ISRI’s Tire Division recently created a committee to develop a strategy to advance the use of rubberized asphalt in the states, says Chair Kyle Eastman. The goal is to have discussions with the Federal Highway Administration and state DOTs that will remove obstacles that are preventing rubberized asphalt from being used regularly on highways and streets across the country. The country is slowly getting there, mile by mile, Clark adds, but the goal is an important one. “We can’t keep throwing tires away.”
Megan Quinn is reporter/writer for Scrap.
(Sidebar Content)
How It’s Made
While conventional asphalt road surfaces are made with asphalt—the black, sticky stuff—and a mix of aggregates, rubberized asphalt also contains finely ground rubber, called crumb rubber. The size of the crumb, the amount added to the asphalt, and the method for mixing and melting the material varies by production process. Producers typically make rubberized asphalt using one of three processes: wet, dry, or terminal. “All of these techniques work—and work well,” says Redmond Clark, president of Asphalt Plus (Barrington, Ill.), which offers dry mix paving services.

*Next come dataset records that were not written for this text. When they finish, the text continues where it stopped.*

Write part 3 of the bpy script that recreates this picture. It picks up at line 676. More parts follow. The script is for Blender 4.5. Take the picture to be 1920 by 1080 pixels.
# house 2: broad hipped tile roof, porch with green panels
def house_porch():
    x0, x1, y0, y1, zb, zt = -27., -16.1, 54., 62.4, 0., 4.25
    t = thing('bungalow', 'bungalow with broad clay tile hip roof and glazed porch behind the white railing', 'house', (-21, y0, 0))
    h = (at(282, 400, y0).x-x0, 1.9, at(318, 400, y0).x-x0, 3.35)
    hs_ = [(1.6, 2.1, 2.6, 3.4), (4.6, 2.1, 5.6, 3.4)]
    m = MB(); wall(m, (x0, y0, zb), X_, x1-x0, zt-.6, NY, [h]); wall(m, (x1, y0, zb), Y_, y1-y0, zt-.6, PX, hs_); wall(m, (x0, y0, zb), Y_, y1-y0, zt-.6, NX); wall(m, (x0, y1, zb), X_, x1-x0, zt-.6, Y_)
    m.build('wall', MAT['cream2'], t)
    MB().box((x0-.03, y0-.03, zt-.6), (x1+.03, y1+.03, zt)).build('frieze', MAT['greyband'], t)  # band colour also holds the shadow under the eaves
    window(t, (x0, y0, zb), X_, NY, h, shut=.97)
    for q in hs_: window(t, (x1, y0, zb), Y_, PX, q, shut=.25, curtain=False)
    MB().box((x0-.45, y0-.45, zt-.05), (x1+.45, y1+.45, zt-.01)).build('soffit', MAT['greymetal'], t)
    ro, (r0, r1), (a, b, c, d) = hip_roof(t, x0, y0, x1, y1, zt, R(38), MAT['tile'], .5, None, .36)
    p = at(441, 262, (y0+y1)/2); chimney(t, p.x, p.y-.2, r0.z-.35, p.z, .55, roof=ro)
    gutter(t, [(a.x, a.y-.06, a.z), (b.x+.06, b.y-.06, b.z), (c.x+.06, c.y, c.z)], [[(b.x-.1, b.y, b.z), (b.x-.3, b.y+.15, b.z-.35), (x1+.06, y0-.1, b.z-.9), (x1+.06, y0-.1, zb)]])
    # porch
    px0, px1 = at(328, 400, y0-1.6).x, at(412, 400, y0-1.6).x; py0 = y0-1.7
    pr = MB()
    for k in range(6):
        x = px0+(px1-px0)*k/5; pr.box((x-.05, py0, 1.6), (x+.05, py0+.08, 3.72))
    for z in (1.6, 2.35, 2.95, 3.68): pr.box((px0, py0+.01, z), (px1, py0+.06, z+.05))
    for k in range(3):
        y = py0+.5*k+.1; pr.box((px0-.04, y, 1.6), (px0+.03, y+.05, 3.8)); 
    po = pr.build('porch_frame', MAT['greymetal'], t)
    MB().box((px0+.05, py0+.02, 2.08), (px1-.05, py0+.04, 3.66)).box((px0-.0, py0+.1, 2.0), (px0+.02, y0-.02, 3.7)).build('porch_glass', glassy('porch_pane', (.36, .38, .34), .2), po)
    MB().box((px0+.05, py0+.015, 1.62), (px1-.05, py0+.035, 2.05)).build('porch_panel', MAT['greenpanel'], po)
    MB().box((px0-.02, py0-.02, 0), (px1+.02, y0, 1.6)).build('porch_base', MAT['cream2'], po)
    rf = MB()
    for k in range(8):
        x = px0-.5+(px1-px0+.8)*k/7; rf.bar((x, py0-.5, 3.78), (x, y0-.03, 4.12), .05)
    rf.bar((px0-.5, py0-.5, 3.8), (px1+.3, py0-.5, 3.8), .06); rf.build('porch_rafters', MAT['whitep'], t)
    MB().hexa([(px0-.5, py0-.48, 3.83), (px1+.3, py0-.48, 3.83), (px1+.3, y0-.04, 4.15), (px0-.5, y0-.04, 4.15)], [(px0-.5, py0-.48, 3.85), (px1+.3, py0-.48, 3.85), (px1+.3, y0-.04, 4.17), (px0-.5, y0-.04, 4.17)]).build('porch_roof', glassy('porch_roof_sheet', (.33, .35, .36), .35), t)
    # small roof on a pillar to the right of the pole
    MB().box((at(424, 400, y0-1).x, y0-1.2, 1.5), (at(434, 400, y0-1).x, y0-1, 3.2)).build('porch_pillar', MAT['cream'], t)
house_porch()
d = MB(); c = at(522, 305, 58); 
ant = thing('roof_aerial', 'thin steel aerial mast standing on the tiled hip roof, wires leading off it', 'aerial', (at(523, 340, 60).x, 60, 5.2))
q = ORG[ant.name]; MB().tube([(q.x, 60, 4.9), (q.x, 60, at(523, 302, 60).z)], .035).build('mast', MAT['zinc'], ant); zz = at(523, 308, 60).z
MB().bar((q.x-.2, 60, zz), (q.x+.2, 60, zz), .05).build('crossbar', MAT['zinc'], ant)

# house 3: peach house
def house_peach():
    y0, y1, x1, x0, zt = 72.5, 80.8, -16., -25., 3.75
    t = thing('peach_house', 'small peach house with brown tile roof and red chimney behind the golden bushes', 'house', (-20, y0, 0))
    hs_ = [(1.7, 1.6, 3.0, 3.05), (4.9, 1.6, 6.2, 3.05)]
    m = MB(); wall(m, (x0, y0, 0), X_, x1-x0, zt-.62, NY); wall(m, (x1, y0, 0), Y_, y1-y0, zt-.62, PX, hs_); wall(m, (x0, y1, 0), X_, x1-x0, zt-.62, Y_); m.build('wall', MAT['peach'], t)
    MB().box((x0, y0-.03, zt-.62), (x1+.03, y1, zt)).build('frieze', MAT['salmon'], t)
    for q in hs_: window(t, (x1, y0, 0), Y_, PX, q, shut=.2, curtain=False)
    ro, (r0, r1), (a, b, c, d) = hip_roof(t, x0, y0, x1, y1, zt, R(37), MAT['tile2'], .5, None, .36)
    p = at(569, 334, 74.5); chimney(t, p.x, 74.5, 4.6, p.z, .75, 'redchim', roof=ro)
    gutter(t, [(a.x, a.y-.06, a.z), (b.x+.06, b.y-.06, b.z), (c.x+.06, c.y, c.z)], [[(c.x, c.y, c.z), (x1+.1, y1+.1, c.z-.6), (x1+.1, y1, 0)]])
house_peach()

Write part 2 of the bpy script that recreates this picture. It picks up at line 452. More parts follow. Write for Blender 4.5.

In the wet process, which is the most common, producers use mobile mixing equipment to combine asphalt with crumb rubber. About 15 to 20 percent of that mix will be crumb rubber, but the formula could change based on what’s needed for the project, says Doug Carlson, vice president of asphalt products for Liberty Tire Recycling (Pittsburgh). The asphalt and crumb rubber melt together as it is stirred “like a milkshake” for about an hour at 350 degrees F, creating a viscous binder much thicker than traditional asphalt binder. The paving company adds aggregate to this “hot mix,” which it then spreads on the road. While the wet process is done right on the paving site, the terminal-blend process adds the crumb rubber to the asphalt at the asphalt refinery and uses a smaller crumb size. Terminal-blend binders typically contain 10 percent or less crumb rubber, but some projects have successfully used up to 15 to 20 percent, according to CalRecycle. In the dry process, which is becoming more common, the contractor adds crumb rubber to the dry aggregate instead of to the wet binder.